How many grams of CO are needed with an excess of Fe2O3 to produce 35.0 g Fe
Solid sodium metal reacts violently with water, producing heat, hydrogen gas, and sodium hydroxide. How many molecules of of hydrogen are formed when 35 g of sodium are added to water?
first, write the balanced reactions, then convert everything from grams to moles, work out the right amount in moles, then convert back to grams or molecules.

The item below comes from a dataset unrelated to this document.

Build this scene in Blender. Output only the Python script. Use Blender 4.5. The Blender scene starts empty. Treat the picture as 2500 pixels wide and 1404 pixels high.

To calculate the grams of CO needed with an excess of Fe2O3 to produce 35.0 g Fe, we need to follow a few steps:
1. Write a balanced chemical equation for the reaction:
Fe2O3 + 3CO -> 2Fe + 3CO2
2. Calculate the molar mass of Fe:
Molar mass of Fe = 55.85 g/mol
3. Convert the given mass of Fe (35.0 g) to moles:
Moles of Fe = Mass of Fe / Molar mass of Fe
Moles of Fe = 35.0 g / 55.85 g/mol = 0.626 mol
4. From the balanced equation, the molar ratio between Fe and CO is 2:3. Therefore, the moles of CO required would be:
Moles of CO = (3/2) x Moles of Fe
Moles of CO = (3/2) x 0.626 mol = 0.939 mol
5. Finally, we can convert the moles of CO to grams:
Grams of CO = Moles of CO x Molar mass of CO
(Note: We need to determine the molar mass of CO to proceed with this step)
The molar mass of CO is calculated as follows:
Molar mass of C = 12.01 g/mol
Molar mass of O = 16.00 g/mol
Molar mass of CO = Molar mass of C + Molar mass of O
Molar mass of CO = 12.01 g/mol + 16.00 g/mol = 28.01 g/mol
Now, we can determine the grams of CO:
Grams of CO = 0.939 mol x 28.01 g/mol = 26.37 g
Therefore, approximately 26.37 grams of CO are needed with an excess of Fe2O3 to produce 35.0 g Fe.
For the second question about the reaction of sodium with water, we can follow these steps:
1. Write the balanced chemical equation for the reaction:
2Na + 2H2O -> 2NaOH + H2
2. Calculate the molar mass of sodium (Na) and hydrogen (H2):
Molar mass of Na = 22.99 g/mol
Molar mass of H2 = 2.02 g/mol
3. Convert the given mass of sodium (35 g) to moles:
Moles of Na = Mass of Na / Molar mass of Na
Moles of Na = 35 g / 22.99 g/mol = 1.52 mol
4. From the balanced equation, the molar ratio between sodium (Na) and hydrogen (H2) is 2:1. Therefore, the moles of hydrogen formed would be half the moles of sodium:
Moles of H2 = (1/2) x Moles of Na
Moles of H2 = (1/2) x 1.52 mol = 0.76 mol
5. Finally, we can convert the moles of hydrogen to molecules:
Number of molecules of H2 = Moles of H2 x Avogadro's number
(Note: Avogadro's number is approximately 6.022 x 10^23)
Number of molecules of H2 = 0.76 mol x 6.022 x 10^23 molecules/mol ≈ 4.57 x 10^23 molecules
Therefore, approximately 4.57 x 10^23 molecules of hydrogen are formed when 35 g of sodium react with water.